Sat. Jul 27th, 2024
2017 Mercedes

2017 Mercedes-AMG SL65

Context matters. While it’s one thing to read that our track test of the 2017 Mercedes-AMG SL65 recorded a zero-to-60-mph blast in 3.7 seconds, it’s another thing entirely to see it happen on the street. One vigilant defender of public safety secreted behind a building saw this one light up 74 mph on his radar gun, which wouldn’t be remarkable if he hadn’t first seen it standing still just on the other side of a broad exurban intersection.

2017 Mercedes

We’ve tested cars that were quicker off the line, perhaps most relevantly in this context of stupid-expensive machinery, the Tesla Model S P90D. In its Ludicrous mode, it can hit 60 mph in less than three seconds in eerie near-silence. So, where the raison d’être for the SL65 once may have been the sheer grunt of 738 lb-ft of torque flowing seamlessly from the hand-built, twin-turbocharged V-12 under its hood, the world now offers other means to the same ends. The SL65 is the one that does it all the old-school way. One commonality between the two: A few seconds of stomping on the accelerator erases a lot of driving range.

Not Actually a Car

The SL65 is not so much a car as it is a statement of what its maker’s engineers, designers, and craftspeople can produce when freed from the ordinary constraints of building a transportation tool. You can commute in it—quite comfortably, in fact—but doing so is akin to crop-dusting with an F-16 or shooting your Facebook profile pic with a Hasselblad; you’re using way more tool than the task demands.

Even by ordinary sports-car measures, this SL65 could be dismissed for being almost triple the price of a Corvette Z06 convertible but less adept at track work, thanks to its nose-heavy weight distribution and a greater commitment to sunny-afternoon cruising than to lap times. But to summarize it that way ignores the SL’s heritage as the aspirational Benz roadster and the V-12 as the ultimate in AMG propulsion, not to mention the gorgeous materials, the taut fit and finish, and the sheer carved-from-granite solidity of the thing.

This new V-12 edition actually outran the 2015 SL63 model with the twin-turbo V-8 in nearly every track test, an inversion of what we found with the V-12 two years ago and in most of the other 65-versus-63 matchups of other Benz models (we’ve not yet tested a 2017 SL63). This SL65 weighed 4151 pounds, 50 pounds heavier than the 2015 example. The carbon-ceramic brakes on our test car (an $8950 upgrade) were able to haul that mass to a stop from 70 mph in a tidy 150 feet. The fancier stoppers did not impose any squealing noises or gritty pedal feel, but they did work better after a little warming.

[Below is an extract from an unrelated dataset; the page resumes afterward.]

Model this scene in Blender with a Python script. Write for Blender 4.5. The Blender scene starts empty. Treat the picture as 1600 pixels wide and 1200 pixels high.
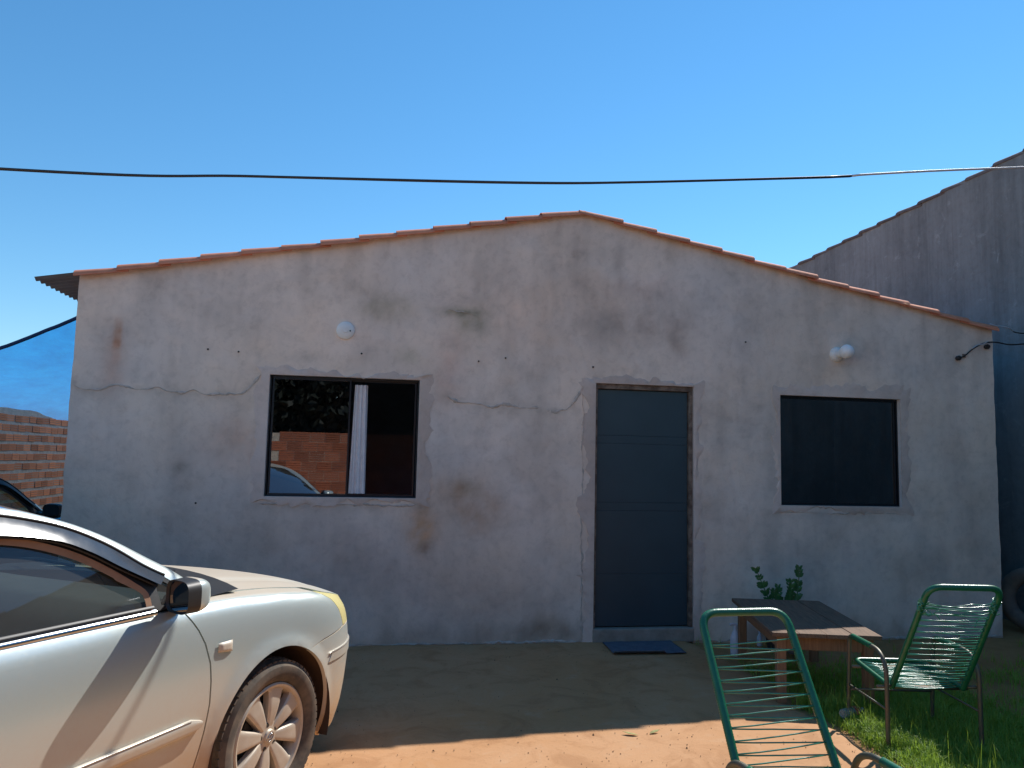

Feature Laden, and Then Some

Aside from its propulsion by means of internal combustion­, the SL65 surrenders nothing in terms of innovation and technology to anything coming out of Silicon Valley. It’s packed with nearly every feat of Magic (a registered trademark) that Stuttgart and Affalterbach can conjure. Magic Sky Control glass in the folding roof converts from transparent to almost opaque and vice versa at the touch of a button—it uses electricity to effect the transformation, so when you turn off the car the roof looks glossy black. (Yes, you can have the glass roof in lesser SLs, for $2500.) All SLs include the Magic Vision Control windshield wipers that spray heated washer fluid through the wiper blades so that the driver’s vision is never obscured for even a split second.

The SL65’s self-driving capabilities don’t quite rise to the level of those on the latest E-class, although we expect that to change in a year or so; as it is, there’s still Parking Pilot and lane-keeping assist and Night View Assist Plus to dazzle your passenger. The Bang & Olufsen audio system even employs cavities in the chassis structure to enhance bass response so that your tunes don’t sound wimpy with the top lowered.